Reproduce the listing below without changes, except that pictures are left out.
........
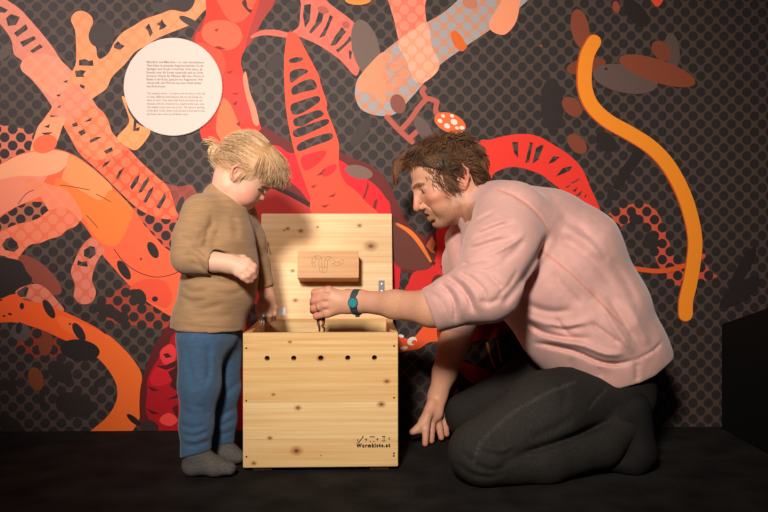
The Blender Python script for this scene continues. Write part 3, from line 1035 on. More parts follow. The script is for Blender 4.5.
# soil inside
cr_soil = mat('compost', hexc('2a1d15'), 0.95, bump=(220, 1.0), var=.4, vscale=120)
bm = bm_box((TH + .001, TH + .001, ZB + .018), (BWD - TH - .001, BDP - TH - .001, .302))
bmesh.ops.subdivide_edges(bm, edges=bm.edges[:], cuts=24, use_grid_fill=True)
for v in bm.verts:
    if v.co.z > .30: v.co.z += .004 * math.sin(v.co.x * 130) * math.cos(v.co.y * 90) - .004 * random.random()
so = bm_obj('soil', bm, cr_soil)
so.location = (BXL, BYF, 0)
so.rotation_euler = (0, 0, BRZ)
tag(so, 'dark compost filling the inside of the pine box', 'soil', kind='stuff')
steel = mat('brushed_steel', hexc('9a9ca0'), 0.5, metal=1.0)
screw_m = mat('dark_screw', hexc('2b1d12'), 0.5, metal=.6)
for (px, py) in ((246.5, 348), (394.3, 346.5), (246.5, 400.5), (394.3, 398.5), (246.7, 456.5), (394.2, 454.3), (394, 457)):
    x, z = bxz(px, py)
    bm = bmesh.new()
    bmesh.ops.create_cone(bm, cap_ends=True, segments=12, radius1=.0026, radius2=.002, depth=.0012)
    bmesh.ops.rotate(bm, verts=bm.verts, cent=(0, 0, 0), matrix=Matrix.Rotation(PI / 2, 3, 'X'))
    bmesh.ops.translate(bm, verts=bm.verts, vec=(x, -.0004, z))
    bm_obj('screw', bm, screw_m, fp)
# branded mark: lettering and pictograms
burn = mat('burnt_print', hexc('2a180e'), 0.8)
V, F = text_mesh('Wurmkiste.at', 0.0125, 0.0009, 1.35)
x0, z0 = bxz(356.3, 447.9)
x1, _ = bxz(390.5, 447.9)
kx = (x1 - x0) / (V[:, 0].max() - V[:, 0].min())
V = np.stack([(V[:, 0] - V[:, 0].min()) * kx + x0, np.full(len(V), -.0004), V[:, 1] * 1.05 + z0], 1)
mesh_obj('lettering', V, F, burn, fp, smooth=False)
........
COMPLETED TASK
The Blender Python script for this scene continues. Write part 3, from line 1035 on. More parts follow. The script is for Blender 4.5.
# soil inside
cr_soil = mat('compost', hexc('2a1d15'), 0.95, bump=(220, 1.0), var=.4, vscale=120)
bm = bm_box((TH + .001, TH + .001, ZB + .018), (BWD - TH - .001, BDP - TH - .001, .302))
bmesh.ops.subdivide_edges(bm, edges=bm.edges[:], cuts=24, use_grid_fill=True)
for v in bm.verts:
    if v.co.z > .30: v.co.z += .004 * math.sin(v.co.x * 130) * math.cos(v.co.y * 90) - .004 * random.random()
so = bm_obj('soil', bm, cr_soil)
so.location = (BXL, BYF, 0)
so.rotation_euler = (0, 0, BRZ)
tag(so, 'dark compost filling the inside of the pine box', 'soil', kind='stuff')
steel = mat('brushed_steel', hexc('9a9ca0'), 0.5, metal=1.0)
screw_m = mat('dark_screw', hexc('2b1d12'), 0.5, metal=.6)
for (px, py) in ((246.5, 348), (394.3, 346.5), (246.5, 400.5), (394.3, 398.5), (246.7, 456.5), (394.2, 454.3), (394, 457)):
    x, z = bxz(px, py)
    bm = bmesh.new()
    bmesh.ops.create_cone(bm, cap_ends=True, segments=12, radius1=.0026, radius2=.002, depth=.0012)
    bmesh.ops.rotate(bm, verts=bm.verts, cent=(0, 0, 0), matrix=Matrix.Rotation(PI / 2, 3, 'X'))
    bmesh.ops.translate(bm, verts=bm.verts, vec=(x, -.0004, z))
    bm_obj('screw', bm, screw_m, fp)
# branded mark: lettering and pictograms
burn = mat('burnt_print', hexc('2a180e'), 0.8)
V, F = text_mesh('Wurmkiste.at', 0.0125, 0.0009, 1.35)
x0, z0 = bxz(356.3, 447.9)
x1, _ = bxz(390.5, 447.9)
kx = (x1 - x0) / (V[:, 0].max() - V[:, 0].min())
V = np.stack([(V[:, 0] - V[:, 0].min()) * kx + x0, np.full(len(V), -.0004), V[:, 1] * 1.05 + z0], 1)
mesh_obj('lettering', V, F, burn, fp, smooth=False)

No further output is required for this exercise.